Thursday, August 04, 2005

BACK FROM VACATION
Before I left for the ultra-montane serenity of the Grand Tetons, I was thinking of asking a guest blogger to carry on. When I got back, I realized you all kept the chatter going at a high pitch. Awesome! I didn't realize so many wise-guys checked in. I got huge laughs from the sniping and I didn't even mind the un-PC jokes. But then again, I've got a thick skin. I did a quick tabulation and it seems like every ethnic and racial group got its turn in the barrel. So I guess that makes it fair.

For those who wondered where I went, the answer is Wyoming. We kayaked, hiked, camped out, got rained on, sunburned, hailed on in Yellowstone, bitten by a zillion bugs, went into lakes cold enough to stop your heart, drifted down the Snake River, and had close encounters with moose, elk, marmots, bison, bald eagles, otters, ospreys, grouse and hawks.

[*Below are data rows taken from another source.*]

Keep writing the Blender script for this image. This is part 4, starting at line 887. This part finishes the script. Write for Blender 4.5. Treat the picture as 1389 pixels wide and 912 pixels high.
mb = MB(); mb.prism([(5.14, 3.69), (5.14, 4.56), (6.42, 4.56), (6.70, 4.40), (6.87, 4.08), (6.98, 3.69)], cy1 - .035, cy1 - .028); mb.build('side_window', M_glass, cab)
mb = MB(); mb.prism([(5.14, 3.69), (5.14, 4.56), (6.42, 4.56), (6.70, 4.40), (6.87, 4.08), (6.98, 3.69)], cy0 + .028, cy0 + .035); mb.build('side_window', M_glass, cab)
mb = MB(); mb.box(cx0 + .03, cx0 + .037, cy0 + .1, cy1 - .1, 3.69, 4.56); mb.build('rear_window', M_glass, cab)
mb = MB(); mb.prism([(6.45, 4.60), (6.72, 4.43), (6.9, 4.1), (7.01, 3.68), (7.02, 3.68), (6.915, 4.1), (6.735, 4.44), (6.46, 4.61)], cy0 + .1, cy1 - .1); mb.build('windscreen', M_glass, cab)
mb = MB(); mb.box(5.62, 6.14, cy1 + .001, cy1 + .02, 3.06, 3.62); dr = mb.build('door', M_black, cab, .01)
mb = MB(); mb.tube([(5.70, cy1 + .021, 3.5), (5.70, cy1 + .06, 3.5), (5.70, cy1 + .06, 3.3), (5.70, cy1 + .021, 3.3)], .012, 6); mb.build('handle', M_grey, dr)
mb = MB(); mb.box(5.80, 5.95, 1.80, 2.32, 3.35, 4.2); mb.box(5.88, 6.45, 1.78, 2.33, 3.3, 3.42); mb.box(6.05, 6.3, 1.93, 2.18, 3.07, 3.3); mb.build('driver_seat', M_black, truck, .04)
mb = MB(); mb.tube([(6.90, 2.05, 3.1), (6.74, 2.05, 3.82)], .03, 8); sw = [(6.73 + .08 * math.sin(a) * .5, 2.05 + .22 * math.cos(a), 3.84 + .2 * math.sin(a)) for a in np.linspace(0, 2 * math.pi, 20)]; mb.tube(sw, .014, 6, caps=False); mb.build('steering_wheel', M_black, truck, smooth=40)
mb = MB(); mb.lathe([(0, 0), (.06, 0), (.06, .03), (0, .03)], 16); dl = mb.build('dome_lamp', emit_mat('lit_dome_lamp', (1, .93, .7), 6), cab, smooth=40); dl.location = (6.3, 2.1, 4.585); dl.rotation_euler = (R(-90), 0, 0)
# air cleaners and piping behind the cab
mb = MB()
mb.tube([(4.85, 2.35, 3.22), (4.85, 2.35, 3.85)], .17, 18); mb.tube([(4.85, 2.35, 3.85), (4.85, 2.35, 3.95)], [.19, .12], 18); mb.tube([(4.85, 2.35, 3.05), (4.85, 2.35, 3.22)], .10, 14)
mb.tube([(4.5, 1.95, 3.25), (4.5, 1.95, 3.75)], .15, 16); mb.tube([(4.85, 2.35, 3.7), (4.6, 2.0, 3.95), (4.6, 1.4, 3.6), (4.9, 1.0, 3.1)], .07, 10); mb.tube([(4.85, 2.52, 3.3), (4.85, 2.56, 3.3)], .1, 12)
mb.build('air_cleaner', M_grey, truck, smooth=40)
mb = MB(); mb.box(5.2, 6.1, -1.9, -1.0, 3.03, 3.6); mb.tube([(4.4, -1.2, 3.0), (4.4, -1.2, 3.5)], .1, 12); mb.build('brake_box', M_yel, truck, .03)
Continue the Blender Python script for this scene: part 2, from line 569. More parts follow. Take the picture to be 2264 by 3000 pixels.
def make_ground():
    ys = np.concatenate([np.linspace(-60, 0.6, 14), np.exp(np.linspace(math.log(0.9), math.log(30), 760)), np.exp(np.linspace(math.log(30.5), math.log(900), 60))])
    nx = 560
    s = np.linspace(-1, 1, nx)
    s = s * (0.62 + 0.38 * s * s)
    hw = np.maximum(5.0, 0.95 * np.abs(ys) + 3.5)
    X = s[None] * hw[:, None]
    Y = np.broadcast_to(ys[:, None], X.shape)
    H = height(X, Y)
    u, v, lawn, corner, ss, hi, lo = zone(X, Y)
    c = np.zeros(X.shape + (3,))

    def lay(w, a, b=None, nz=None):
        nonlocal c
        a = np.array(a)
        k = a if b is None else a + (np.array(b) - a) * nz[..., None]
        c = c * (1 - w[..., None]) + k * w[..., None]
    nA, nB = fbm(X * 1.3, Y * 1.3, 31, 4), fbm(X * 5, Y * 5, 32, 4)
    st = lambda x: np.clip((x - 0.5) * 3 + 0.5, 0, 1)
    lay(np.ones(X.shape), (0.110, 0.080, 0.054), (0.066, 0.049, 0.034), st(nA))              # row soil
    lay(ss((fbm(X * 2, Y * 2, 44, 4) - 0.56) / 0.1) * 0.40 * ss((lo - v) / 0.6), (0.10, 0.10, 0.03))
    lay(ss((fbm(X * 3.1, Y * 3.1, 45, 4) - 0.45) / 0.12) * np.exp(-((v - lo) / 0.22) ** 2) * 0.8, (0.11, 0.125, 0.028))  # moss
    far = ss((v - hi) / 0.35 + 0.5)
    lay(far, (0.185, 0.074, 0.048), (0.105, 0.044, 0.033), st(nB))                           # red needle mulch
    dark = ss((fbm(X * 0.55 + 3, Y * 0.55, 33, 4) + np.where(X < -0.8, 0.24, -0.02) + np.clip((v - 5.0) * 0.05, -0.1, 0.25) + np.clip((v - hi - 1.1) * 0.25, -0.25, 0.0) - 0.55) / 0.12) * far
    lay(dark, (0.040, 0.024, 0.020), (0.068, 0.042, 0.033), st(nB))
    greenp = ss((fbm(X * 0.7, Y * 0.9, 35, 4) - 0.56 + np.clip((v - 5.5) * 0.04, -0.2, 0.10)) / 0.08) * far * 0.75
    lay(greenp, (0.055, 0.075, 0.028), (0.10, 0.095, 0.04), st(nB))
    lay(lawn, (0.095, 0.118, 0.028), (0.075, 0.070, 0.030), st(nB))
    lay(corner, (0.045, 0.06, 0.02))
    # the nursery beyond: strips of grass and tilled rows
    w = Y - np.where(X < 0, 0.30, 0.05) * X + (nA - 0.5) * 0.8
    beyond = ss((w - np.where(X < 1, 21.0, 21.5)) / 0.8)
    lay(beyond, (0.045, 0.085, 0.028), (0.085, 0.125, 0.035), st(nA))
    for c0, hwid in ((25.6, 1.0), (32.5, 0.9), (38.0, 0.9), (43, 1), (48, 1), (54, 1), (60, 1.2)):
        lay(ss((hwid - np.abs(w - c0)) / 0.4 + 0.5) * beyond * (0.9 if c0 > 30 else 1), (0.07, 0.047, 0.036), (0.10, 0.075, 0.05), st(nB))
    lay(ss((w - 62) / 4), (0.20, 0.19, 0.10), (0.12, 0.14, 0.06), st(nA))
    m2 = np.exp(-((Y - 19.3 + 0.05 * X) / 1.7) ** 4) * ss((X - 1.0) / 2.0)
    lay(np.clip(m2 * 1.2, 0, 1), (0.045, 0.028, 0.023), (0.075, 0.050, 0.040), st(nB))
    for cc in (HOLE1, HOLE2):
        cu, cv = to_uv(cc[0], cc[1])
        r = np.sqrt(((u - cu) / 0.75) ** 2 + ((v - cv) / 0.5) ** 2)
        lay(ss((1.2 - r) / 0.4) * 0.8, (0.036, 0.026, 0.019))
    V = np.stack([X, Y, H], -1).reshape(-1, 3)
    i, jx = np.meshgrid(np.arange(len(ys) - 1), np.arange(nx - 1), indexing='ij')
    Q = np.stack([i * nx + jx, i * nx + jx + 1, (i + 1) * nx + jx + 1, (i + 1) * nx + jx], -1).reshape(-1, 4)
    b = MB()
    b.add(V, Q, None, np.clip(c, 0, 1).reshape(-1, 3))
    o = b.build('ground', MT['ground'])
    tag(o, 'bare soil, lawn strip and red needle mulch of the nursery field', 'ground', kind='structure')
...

And no, we didn't witness or hear about any float-bys.

The biggest crime story in the papers the week we were there involved a streaker at the Jackson Hole demolition derby. Like Mutton Bustin' and greased pig wrestling, streaking the demo derby is some kind of annual tradition. Hey, it's Wyoming. And July is the only month when they don't get snow. This year, there was "huge" controversy when one of the streakers grabbed a fire extinguisher off the firetruck that was hosing down the dirt between demo heats. A Teton County deputy sheriff and a security guard tried to wrangle the naked guy. When it looked like nude boy was getting ready to spray the cop, the copper tased him with 50,000 volts. The crowd went nuts, booed the cop and threw beer cups and trash into the arena.

The streaker was arrested and released and could face a $750 fine for indecent exposure. A lawyer in the crowd volunteered to defend the guy for free. Chances are, that'll be the biggest crime story of the year. Nothing much happens in Wyoming compared to LA. The entire state has less than 500,000 residents. And at last count, there were 1,500 inmates behind bars in the entire prison system, and that includes juvi, half way houses, honor ranches etc. Barely enough to qualify as a decent sized single neighborhood in LA.

Vice President Dick Cheney flew into town the day after we landed. He's a resident and avid fly fisherman. A fishing guide told me that local anglers get bent out of shape when the Veep goes fishing. When he's on the river, Blackhawk choppers do security sweeps and that scares the crap out of the trout, ruining everybody's fishing.

With so much land and so few people, you'd think real estate would be a buyer's market. Think again. Raw land in "desirable" locations can go for a million per acre. A modest house in downtown Jackson will run you half a million to $600,000. Right on the corner of Cache and Broadway in Jackson, Sotheby's has a real estate office where you can look at ranch property on the Snake River that goes from 5 to 10 million dollars. Kinda makes Highland Park look like a bargain.

Gotta go. There's 143 emails I need to read and a pile of mail that needs sorting.